Dalam Pasal 2 undang-undang yang sama, dijabarkan sejumlah tujuan utama pendirian BUMN di bawah payung BP BUMN. Tidak hanya berorientasi pada keuntungan, tapi juga pada fungsi sosial dan strategis negara. Tujuan-tujuan tersebut antara lain:

  • Mengejar keuntungan (profit) sebagai indikator efisiensi dan keberhasilan ekonomi negara.
  • Memberi kontribusi nyata bagi perekonomian nasional dan penerimaan negara.
  • Menjadi pionir usaha di sektor-sektor yang belum mampu dijangkau swasta maupun koperasi.
  • Memberdayakan UMKM dan koperasi, serta membangun kemitraan berkelanjutan dengan masyarakat.
  • Sebagai Persero, menjamin ketersediaan barang dan jasa yang bermutu dan berdaya saing tinggi.
  • Sebagai Perum, memastikan ketersediaan barang dan jasa bagi kepentingan umum dan kebutuhan strategis bangsa.
  • Mendorong industri berbasis riset dan teknologi, termasuk kolaborasi dengan negara lain untuk memperkuat daya saing global.

Dengan mandat seluas itu, BP BUMN diharapkan tak sekadar menjadi pengelola aset negara, tetapi juga motor inovasi dan ketahanan ekonomi nasional.

Antara Perlindungan dan Potensi Kontroversi

Meski dimaksudkan untuk mendorong keberanian pengambilan keputusan strategis, kebijakan ini berpotensi memunculkan perdebatan di ruang publik.

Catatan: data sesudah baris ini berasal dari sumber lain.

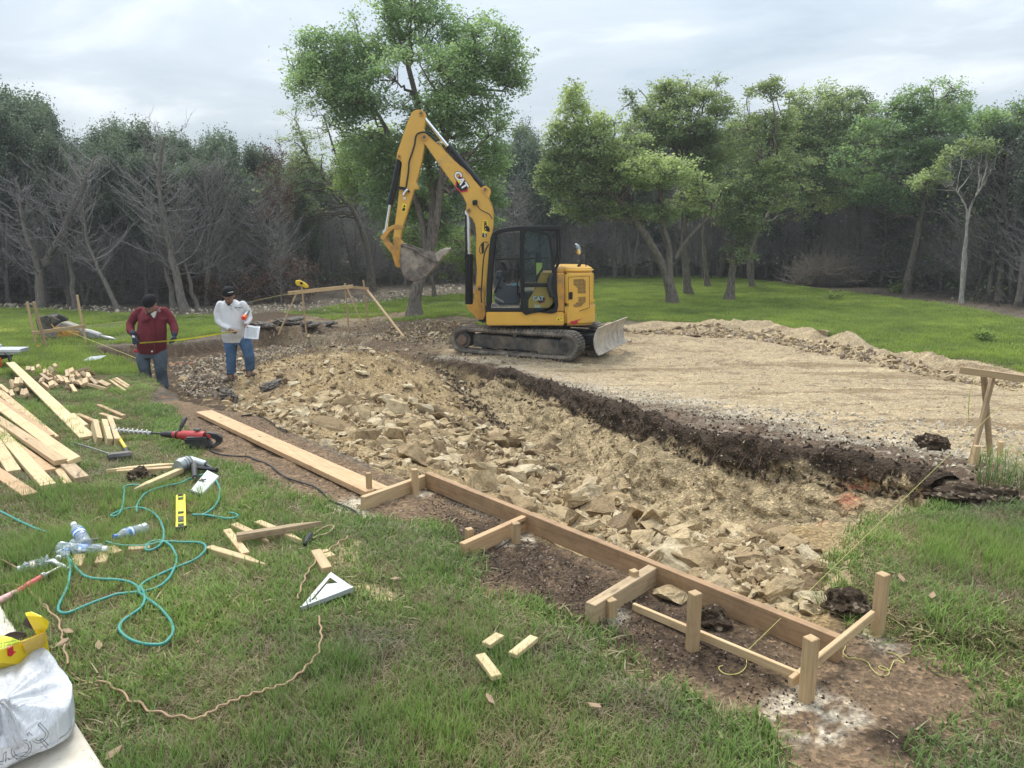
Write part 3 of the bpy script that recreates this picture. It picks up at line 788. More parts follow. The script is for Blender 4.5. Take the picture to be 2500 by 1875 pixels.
for row, (dy, step, kind) in enumerate(((1.2, 46, 'mix'), (3.2, 44, 'mix'), (5.5, 46, 'j'), (8.5, 64, 'j'), (12.5, 74, 'j'))):
    u = -420 + 17 * row
    while u < 2950:
        uu = u + rr.uniform(-18, 18); Yb = edge_y(uu) + dy + rr.uniform(-.9, .9)
        d = ray(uu, 600); x = d[0] / d[1] * Yb
        jun = kind == 'j' or rr.random() < (.68 if uu < 700 or uu > 2250 else .6)
        big = row >= 2
        c = atY(uu, top_v(uu) + (rr.uniform(5, 75) if row < 2 else rr.uniform(-8, 34)), Yb)
        H = max(2.5, c.z - tz(x, Yb))
        if 1300 < uu < 1420 and row == 3: H *= 1.05
        if jun:
            k = rr.randrange(4); o = put_tree(J[k], x, Yb, H / (7.4, 7.0, 7.8, 6.6)[k], rr.uniform(0, 6.3), LJ, 'junipers of the wood', first=jf[k]); jf[k] = False
        else:
            k = rr.randrange(3); o = put_tree(Bt[k], x, Yb, min(H, 7.5) / (5.6, 5.0, 6.2)[k] * rr.uniform(.75, .95), rr.uniform(0, 6.3), LB, 'bare dead trees of the wood', first=bf[k]); bf[k] = False
        u += step * rr.uniform(.8, 1.2)

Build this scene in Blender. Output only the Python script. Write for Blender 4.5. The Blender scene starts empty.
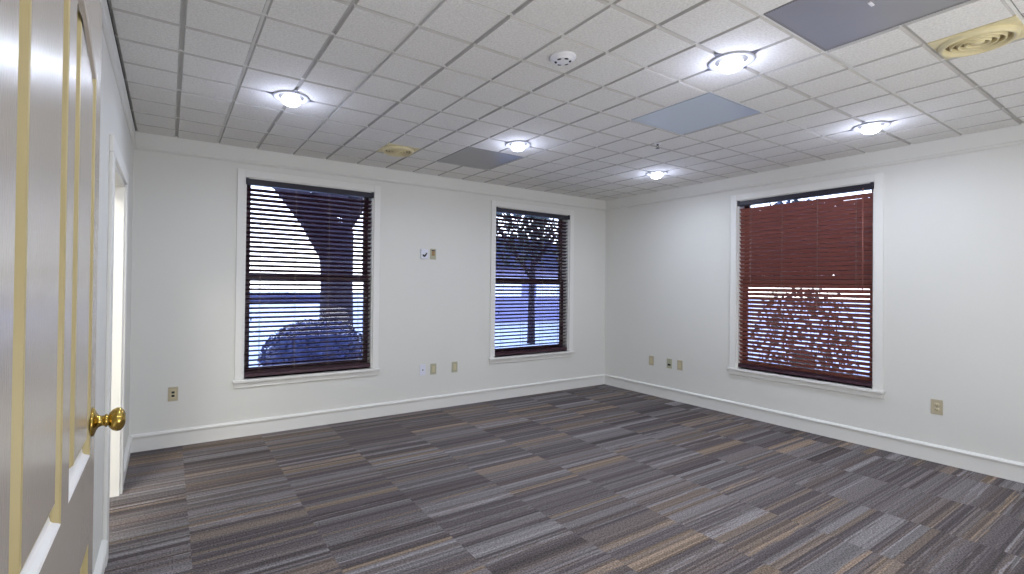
import bpy, bmesh, math, random
from mathutils import Vector, Matrix
PI = math.pi
S = bpy.context.scene
COL = S.collection
rnd = random.Random(7)

# ------------------------------------------------------------------ room measures (metres)
H = 2.5713            # ceiling
W = 5.4033            # left wall at x=-W, right wall at x=0, back wall at y=0
YF = -6.2             # wall behind the camera
T = 0.3048            # one scored ceiling square
OX, OY = 0.2391, 0.2494

# ------------------------------------------------------------------ materials
def mat(name, color, rough=0.5, metal=0.0, spec=0.5, coat=0.0, noise=None, bump=None, emit=None, var=None):
    """noise=(scale, amount) colour mottling ; bump=(scale, strength, distance)"""
    m = bpy.data.materials.new(name); m.use_nodes = True
    nt = m.node_tree; N = nt.nodes; L = nt.links
    b = N['Principled BSDF']
    b.inputs['Base Color'].default_value = (*color, 1)
    b.inputs['Roughness'].default_value = rough
    b.inputs['Metallic'].default_value = metal
    b.inputs['Specular IOR Level'].default_value = spec
    b.inputs['Coat Weight'].default_value = coat
    b.inputs['Coat Roughness'].default_value = 0.15
    tc = N.new('ShaderNodeTexCoord')
    if noise:
        n = N.new('ShaderNodeTexNoise'); n.inputs['Scale'].default_value = noise[0]; n.inputs['Detail'].default_value = 5
        L.new(tc.outputs['Object'], n.inputs['Vector'])
        r = N.new('ShaderNodeMapRange')
        r.inputs['From Min'].default_value = 0.25; r.inputs['From Max'].default_value = 0.75
        r.inputs['To Min'].default_value = 1 - noise[1]; r.inputs['To Max'].default_value = 1 + noise[1]
        L.new(n.outputs['Fac'], r.inputs['Value'])
        mx = N.new('ShaderNodeMix'); mx.data_type = 'RGBA'; mx.blend_type = 'MULTIPLY'; mx.inputs['Factor'].default_value = 1
        mx.inputs['A'].default_value = (*color, 1)
        L.new(r.outputs['Result'], mx.inputs['B']); L.new(mx.outputs['Result'], b.inputs['Base Color'])
    if bump:
        n2 = N.new('ShaderNodeTexNoise'); n2.inputs['Scale'].default_value = bump[0]; n2.inputs['Detail'].default_value = 4
        L.new(tc.outputs['Object'], n2.inputs['Vector'])
        if len(bump) > 3:
            mp = N.new('ShaderNodeMapping'); mp.inputs['Scale'].default_value = bump[3]
            L.new(tc.outputs['Object'], mp.inputs['Vector']); L.new(mp.outputs['Vector'], n2.inputs['Vector'])
        bp = N.new('ShaderNodeBump'); bp.inputs['Strength'].default_value = bump[1]; bp.inputs['Distance'].default_value = bump[2]
        L.new(n2.outputs['Fac'], bp.inputs['Height']); L.new(bp.outputs['Normal'], b.inputs['Normal'])
    if emit:
        b.inputs['Emission Color'].default_value = (*emit[0], 1); b.inputs['Emission Strength'].default_value = emit[1]
    return m

M = {}
M['wall'] = mat('wall_paint', (0.725, 0.722, 0.685), 0.55, spec=0.35, noise=(1.3, 0.015), bump=(160, 0.06, 0.002))
M['trim'] = mat('white_trim_paint', (0.79, 0.785, 0.755), 0.38, spec=0.4)
M['tbar'] = mat('ceiling_grid_paint', (0.72, 0.715, 0.69), 0.6)
M['groove'] = mat('panel_groove', (0.50, 0.49, 0.47), 0.85)  # panel colour darkened to paint shade into the grooves and bevels
M['dark'] = mat('dark_gap', (0.03, 0.028, 0.025), 0.8)
M['sash'] = mat('brown_sash_paint', (0.045, 0.022, 0.025), 0.4)
M['rail'] = mat('dark_headrail', (0.022, 0.020, 0.032), 0.45, spec=0.4)
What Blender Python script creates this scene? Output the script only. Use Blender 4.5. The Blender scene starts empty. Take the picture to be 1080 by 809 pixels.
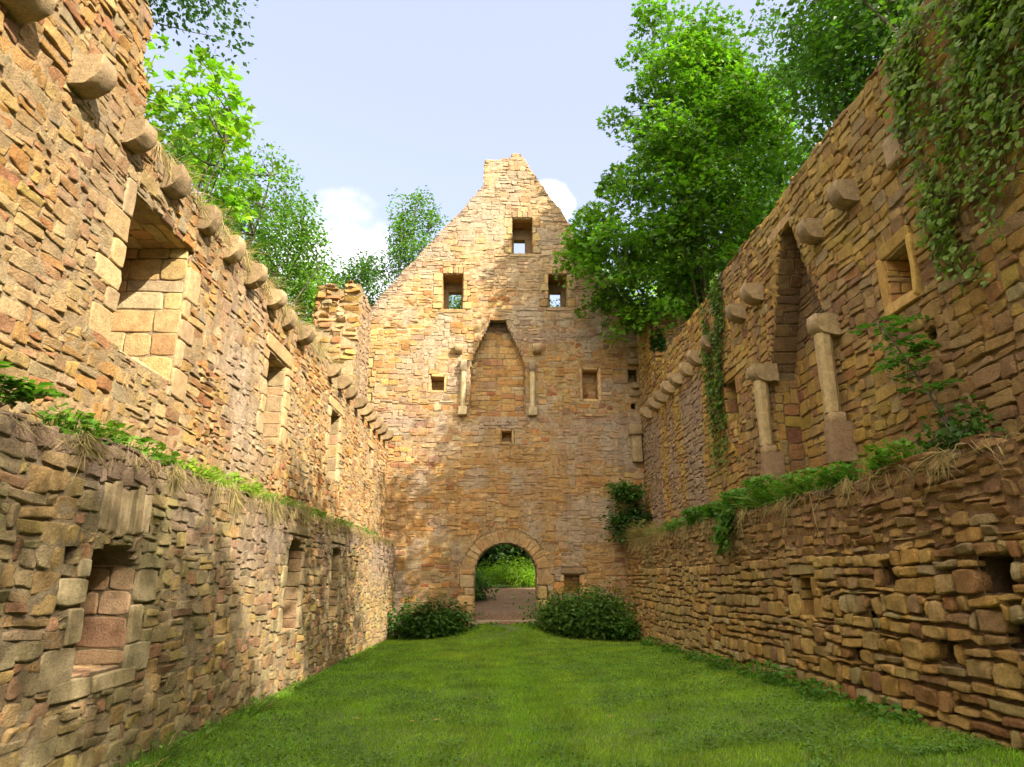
import bpy, math, random
import numpy as np
from mathutils import Vector, Matrix
from mathutils.geometry import tessellate_polygon

random.seed(11)
RNG = np.random.default_rng(11)
S = bpy.context.scene
COL = S.collection
R = math.radians

# ---------------------------------------------------------------- noise
def _h(i, j, k, s):
    n = (i * 374761393 + j * 668265263 + k * 2147483647 + s * 1274126177) & 0xFFFFFFFF
    n = ((n ^ (n >> 13)) * 1274126177) & 0xFFFFFFFF
    n = ((n ^ (n >> 16)) * 2246822519) & 0xFFFFFFFF
    return ((n ^ (n >> 15)) & 0xFFFFFF) / float(0xFFFFFF)

def vnoise(x, y, z=0.0, seed=0):
    """smooth value noise in [-1,1]"""
    x, y, z = np.broadcast_arrays(np.asarray(x, float), np.asarray(y, float), np.asarray(z, float))
    xi, yi, zi = np.floor(x), np.floor(y), np.floor(z)
    fx, fy, fz = x - xi, y - yi, z - zi
    fx = fx * fx * (3 - 2 * fx); fy = fy * fy * (3 - 2 * fy); fz = fz * fz * (3 - 2 * fz)
    xi = xi.astype(np.int64); yi = yi.astype(np.int64); zi = zi.astype(np.int64)
    r = 0
    for a in (0, 1):
        for b in (0, 1):
            for c in (0, 1):
                w = (fx if a else 1 - fx) * (fy if b else 1 - fy) * (fz if c else 1 - fz)
                r = r + w * _h(xi + a, yi + b, zi + c, seed)
    return r * 2 - 1

def fbm(x, y, z=0.0, seed=0, o=3):
    r, a, f = 0, 1.0, 1.0
    for k in range(o):
        r = r + a * vnoise(np.asarray(x) * f, np.asarray(y) * f, np.asarray(z) * f, seed + k * 17)
        a *= .5; f *= 2.03
    return r

def sstep(a, b, x):
    t = np.clip((np.asarray(x, float) - a) / (b - a), 0, 1)
    return t * t * (3 - 2 * t)

# ---------------------------------------------------------------- mesh collecting
class Acc:
    """collects verts / faces / per-vertex colour; builds ONE mesh object"""
    def __init__(s):
        s.v = []; s.c = []; s.q = []; s.t = []; s.n = 0
    def add(s, v, quads=None, tris=None, col=(1, 1, 1)):
        v = np.asarray(v, float).reshape(-1, 3)
        c = np.asarray(col, float)
        if c.ndim == 1: c = np.tile(c[:3], (len(v), 1))
        if quads is not None and len(quads): s.q.append(np.asarray(quads, np.int64).reshape(-1, 4) + s.n)
        if tris is not None and len(tris): s.t.append(np.asarray(tris, np.int64).reshape(-1, 3) + s.n)
        s.v.append(v); s.c.append(c[:, :3]); s.n += len(v)
    def build(s, name, mat, parent=None, smooth=True, loc=None):
        me = bpy.data.meshes.new(name)
        v = np.concatenate(s.v); c = np.concatenate(s.c)
        if loc is not None: v = v - np.asarray(loc)
        q = np.concatenate(s.q) if s.q else np.zeros((0, 4), np.int64)
        t = np.concatenate(s.t) if s.t else np.zeros((0, 3), np.int64)
        me.vertices.add(len(v)); me.vertices.foreach_set('co', v.ravel())
        nl = len(q) * 4 + len(t) * 3
        me.loops.add(nl)
        me.loops.foreach_set('vertex_index', np.concatenate([q.ravel(), t.ravel()]).astype(np.int32))
        me.polygons.add(len(q) + len(t))
        st = np.concatenate([np.arange(len(q)) * 4, len(q) * 4 + np.arange(len(t)) * 3]).astype(np.int32)
        me.polygons.foreach_set('loop_start', st)
        me.polygons.foreach_set('use_smooth', np.full(len(q) + len(t), smooth, bool))
        a = me.attributes.new('Col', 'FLOAT_COLOR', 'POINT')
        a.data.foreach_set('color', np.concatenate([c, np.ones((len(c), 1))], 1).astype(np.float32).ravel())
        me.materials.append(mat)
        me.update(calc_edges=True)
        o = bpy.data.objects.new(name, me); COL.objects.link(o)
        if parent is not None: o.parent = parent
        if loc is not None: o.location = loc
        return o

def tag(o, label=None, cat=None, group=None, kind=None):
    if label: o['label'] = label
    if cat: o['category'] = cat
    if group: o['group'] = group
    if kind: o['kind'] = kind
    return o

def empty(name, label, cat, loc=(0, 0, 0), group=None):
    o = bpy.data.objects.new(name, None); COL.objects.link(o); o.location = loc
    o.empty_display_size = .2
    return tag(o, label, cat, group)

# ---------------------------------------------------------------- materials
def newmat(name):
    m = bpy.data.materials.new(name); m.use_nodes = True
    nt = m.node_tree; nt.nodes.clear()
    return m, nt, nt.nodes, nt.links

def stone_mat(name='weathered_sandstone', bump=1.0, lichen=.5, moss=.25, scale=1.0):
    m, nt, N, L = newmat(name)
    out = N.new('ShaderNodeOutputMaterial'); b = N.new('ShaderNodeBsdfPrincipled')
    L.new(b.outputs[0], out.inputs[0])
    b.inputs['Roughness'].default_value = .92
    b.inputs['Specular IOR Level'].default_value = .15
    at = N.new('ShaderNodeAttribute'); at.attribute_name = 'Col'
    tc = N.new('ShaderNodeTexCoord')
    def noise(sc, det, rough=.6, dist=0.0):
        n = N.new('ShaderNodeTexNoise'); n.inputs['Scale'].default_value = sc * scale
        n.inputs['Detail'].default_value = det; n.inputs['Roughness'].default_value = rough
        n.inputs['Distortion'].default_value = dist
        L.new(tc.outputs['Object'], n.inputs['Vector']); return n
    def ramp(src, a, bb, v0=0.0, v1=1.0):
        r = N.new('ShaderNodeMapRange'); r.inputs[1].default_value = a; r.inputs[2].default_value = bb
        r.inputs[3].default_value = v0; r.inputs[4].default_value = v1
        L.new(src, r.inputs[0]); return r.outputs[0]
    def mix(fac, a, bcol, mode='MIX'):
        x = N.new('ShaderNodeMix'); x.data_type = 'RGBA'; x.blend_type = mode
        if isinstance(fac, float): x.inputs[0].default_value = fac
        else: L.new(fac, x.inputs[0])
        L.new(a, x.inputs[6])
        if isinstance(bcol, tuple): x.inputs[7].default_value = (*bcol, 1)
        else: L.new(bcol, x.inputs[7])
        return x.outputs[2]
    n1 = noise(9, 6, .68); n2 = noise(55, 5, .7); n3 = noise(2.1, 5, .65, .6); n4 = noise(26, 6, .75, .3)
    n5 = noise(1.1, 5, .6, .4); n6 = noise(140, 3, .6)
    c = at.outputs['Color']
    g = N.new('ShaderNodeCombineColor')
    v = ramp(n1.outputs[0], .25, .75, .62, 1.34)
    for i in range(3): L.new(v, g.inputs[i])
    c = mix(1.0, c, g.outputs[0], 'MULTIPLY')
    g2 = N.new('ShaderNodeCombineColor'); v2 = ramp(n2.outputs[0], .28, .72, .74, 1.24)
    for i in range(3): L.new(v2, g2.inputs[i])
    c = mix(1.0, c, g2.outputs[0], 'MULTIPLY')
    # dark run-off streaks down the face
    mpz = N.new('ShaderNodeMapping'); mpz.inputs['Scale'].default_value = (2.6, 2.6, .22); L.new(tc.outputs['Object'], mpz.inputs[0])
    nz = N.new('ShaderNodeTexNoise'); nz.inputs['Scale'].default_value = 1.0; nz.inputs['Detail'].default_value = 5; nz.inputs['Roughness'].default_value = .65; L.new(mpz.outputs[0], nz.inputs['Vector'])
    c = mix(ramp(nz.outputs[0], .50, .70, 0, .5), c, (.20, .135, .08))
    # small dark pits and soot specks
    n7 = noise(75, 4, .8, .2); c = mix(ramp(n7.outputs[0], .40, .30, 0, .55), c, (.10, .065, .035))
    # iron-stained blush
    c = mix(ramp(n4.outputs[0], .56, .72, 0, .38), c, (.30, .12, .045))
    # grey lichen crusts, clustered in larger patches
    mm = N.new('ShaderNodeMath'); mm.operation = 'MULTIPLY'
    L.new(ramp(n4.outputs[0], .40, .30, 0, 1), mm.inputs[0]); L.new(ramp(n3.outputs[0], .46, .62, 0, lichen), mm.inputs[1])
    c = mix(mm.outputs[0], c, (.40, .36, .27))
    m3 = N.new('ShaderNodeMath'); m3.operation = 'MULTIPLY'
    L.new(ramp(n1.outputs[0], .5, .66, 0, 1), m3.inputs[0]); L.new(ramp(n5.outputs[0], .52, .64, 0, moss), m3.inputs[1])
    c = mix(m3.outputs[0], c, (.12, .13, .03))
    L.new(c, b.inputs['Base Color'])
    # bump
    a1 = N.new('ShaderNodeMath'); a1.operation = 'MULTIPLY_ADD'
    L.new(n4.outputs[0], a1.inputs[0]); a1.inputs[1].default_value = 1.0
    a0 = N.new('ShaderNodeMath'); a0.operation = 'MULTIPLY'; L.new(n2.outputs[0], a0.inputs[0]); a0.inputs[1].default_value = .6
    L.new(a0.outputs[0], a1.inputs[2])
    a2 = N.new('ShaderNodeMath'); a2.operation = 'MULTIPLY_ADD'
    L.new(n6.outputs[0], a2.inputs[0]); a2.inputs[1].default_value = .25; L.new(a1.outputs[0], a2.inputs[2])
    bp = N.new('ShaderNodeBump'); bp.inputs['Strength'].default_value = bump; bp.inputs['Distance'].default_value = .045
    L.new(a2.outputs[0], bp.inputs['Height']); L.new(bp.outputs[0], b.inputs['Normal'])
    return m

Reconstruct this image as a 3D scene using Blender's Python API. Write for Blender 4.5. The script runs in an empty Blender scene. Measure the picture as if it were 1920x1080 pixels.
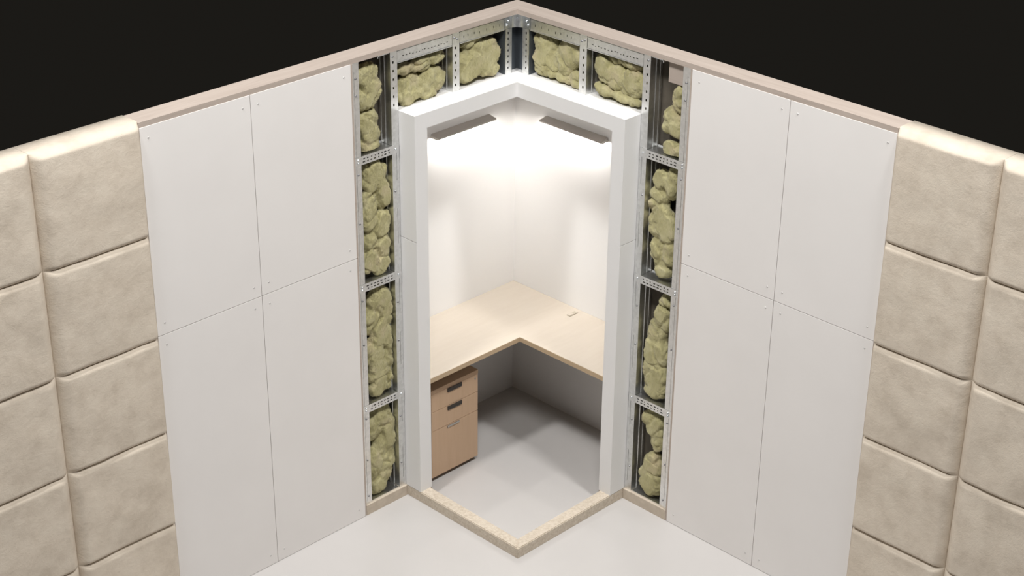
import bpy, bmesh, math, random
from mathutils import Vector, Matrix, noise
random.seed(7)
S = bpy.context.scene
COL = S.collection

# ------------------------------------------------------------------ helpers
def tag(o, label=None, cat=None, group=None, kind=None):
    if label: o['label'] = label
    if cat: o['category'] = cat
    if group: o['group'] = group
    if kind: o['kind'] = kind
    return o

def empty(name, loc, label, cat, group=None):
    o = bpy.data.objects.new(name, None)
    o.empty_display_size = .05
    COL.objects.link(o); o.location = loc
    return tag(o, label, cat, group)

class Side:
    """Wall frame: u runs along the wall from the corner, d out of the wall into the room."""
    def __init__(s, k): s.k = k
    def P(s, u, d, z): return Vector((u, d, z)) if s.k == 'L' else Vector((d, u, z))
SL, SR = Side('L'), Side('R')

class MB:
    def __init__(s): s.bm = bmesh.new()
    def face(s, pts):
        s.bm.faces.new([s.bm.verts.new(p) for p in pts])
    def box(s, sd, u0, u1, d0, d1, z0, z1, bevel=0):
        vs = [s.bm.verts.new(sd.P(u, d, z)) for z in (z0, z1) for d in (d0, d1) for u in (u0, u1)]
        fs = [s.bm.faces.new([vs[i] for i in q]) for q in
              ((0,1,3,2),(4,6,7,5),(0,4,5,1),(2,3,7,6),(0,2,6,4),(1,5,7,3))]
        if bevel:
            es = list({e for f in fs for e in f.edges})
            bmesh.ops.bevel(s.bm, geom=es, offset=bevel, segments=2, affect='EDGES', profile=.7)
        return s
    def plate(s, sd, u0, u1, z0, z1, d0, d1, holes):
        """flat plate with real rectangular slots cut right through"""
        us = sorted({round(v, 5) for v in [u0, u1] + [h[i] for h in holes for i in (0, 1)]})
        zs = sorted({round(v, 5) for v in [z0, z1] + [h[i] for h in holes for i in (2, 3)]})
        def solid(i, j):
            if i < 0 or j < 0 or i >= len(us)-1 or j >= len(zs)-1: return False
            cu, cz = (us[i]+us[i+1])/2, (zs[j]+zs[j+1])/2
            return not any(h[0] < cu < h[1] and h[2] < cz < h[3] for h in holes)
        vc = {}
        def V(i, d, j):
            k = (i, d, j)
            if k not in vc: vc[k] = s.bm.verts.new(sd.P(us[i], d, zs[j]))
            return vc[k]
        for i in range(len(us)-1):
            for j in range(len(zs)-1):
                if not solid(i, j): continue
                for d in (d0, d1):
                    s.bm.faces.new([V(i,d,j), V(i+1,d,j), V(i+1,d,j+1), V(i,d,j+1)])
                if not solid(i-1, j): s.bm.faces.new([V(i,d0,j), V(i,d1,j), V(i,d1,j+1), V(i,d0,j+1)])
                if not solid(i+1, j): s.bm.faces.new([V(i+1,d0,j), V(i+1,d1,j), V(i+1,d1,j+1), V(i+1,d0,j+1)])
                if not solid(i, j-1): s.bm.faces.new([V(i,d0,j), V(i+1,d0,j), V(i+1,d1,j), V(i,d1,j)])
                if not solid(i, j+1): s.bm.faces.new([V(i,d0,j+1), V(i+1,d0,j+1), V(i+1,d1,j+1), V(i,d1,j+1)])
        return s
    def prism(s, pts, z0, z1):
        lo = [s.bm.verts.new((x, y, z0)) for x, y in pts]; hi = [s.bm.verts.new((x, y, z1)) for x, y in pts]
        n = len(pts)
        s.bm.faces.new(lo[::-1]); s.bm.faces.new(hi)
        for i in range(n): s.bm.faces.new([lo[i], lo[(i+1) % n], hi[(i+1) % n], hi[i]])
        return s
    def screw(s, sd, u, d, z, r=.006, h=.004):
        n = 12
        rings = [(r, 0), (r, h*.5), (r*.72, h), (r*.34, h), (r*.3, h*.55)]
        vs = [[s.bm.verts.new(sd.P(u+rr*math.cos(2*math.pi*k/n), d+hh, z+rr*math.sin(2*math.pi*k/n))) for k in range(n)] for rr, hh in rings]
        for a, b in zip(vs, vs[1:]):
            for k in range(n): s.bm.faces.new([a[k], a[(k+1) % n], b[(k+1) % n], b[k]])
        s.bm.faces.new(vs[0]); s.bm.faces.new(vs[-1])
        return s
    def tube(s, c, axis, r, l, n=16):
        m = Matrix.Translation(c) @ Vector((0,0,1)).rotation_difference(Vector(axis)).to_matrix().to_4x4()
        bmesh.ops.create_cone(s.bm, cap_ends=True, segments=n, radius1=r, radius2=r, depth=l, matrix=m)
        return s
    def build(s, name, mat, parent=None, smooth=False, merge=False):
        if merge: bmesh.ops.remove_doubles(s.bm, verts=s.bm.verts, dist=1e-5)
        bmesh.ops.recalc_face_normals(s.bm, faces=s.bm.faces)
        off = parent_loc(parent)
        bmesh.ops.translate(s.bm, verts=s.bm.verts, vec=-off)
        me = bpy.data.meshes.new(name); s.bm.to_mesh(me); s.bm.free()
        if smooth:
            for p in me.polygons: p.use_smooth = True
        me.materials.append(mat)
        o = bpy.data.objects.new(name, me); COL.objects.link(o)
        if parent: o.parent = parent
        return o

def parent_loc(p):
    v = Vector((0,0,0))
    while p: v += Vector(p.location); p = p.parent
    return v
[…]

Sebagian pihak menilai, klausul “bebas jeratan hukum” bisa menjadi pedang bermata dua — di satu sisi melindungi pejabat berintegritas, namun di sisi lain dapat membuka ruang bagi penyalahgunaan wewenang bila pengawasan tak diperketat.

Pakar hukum menilai, kunci keberhasilan UU ini terletak pada mekanisme audit dan transparansi pengelolaan investasi, agar publik dapat memastikan bahwa kebijakan yang diambil benar-benar demi kepentingan negara, bukan individu atau kelompok tertentu.

Babak Baru Tata Kelola Ekonomi Negara

Dengan disahkannya UU Nomor 16 Tahun 2025, Indonesia memasuki fase baru dalam pengelolaan BUMN. Dari sistem kementerian menuju badan pengelola, dan dari paradigma administratif menuju model investasi modern.

Apakah reformasi ini akan membawa efisiensi dan kemandirian ekonomi baru bagi negara, atau justru menimbulkan celah baru dalam akuntabilitas publik  waktu yang akan menjawabnya. Namun satu hal pasti, UU ini menandai perubahan besar dalam hubungan antara negara, bisnis, dan tanggung jawab hukum di era pemerintahan Prabowo Subianto.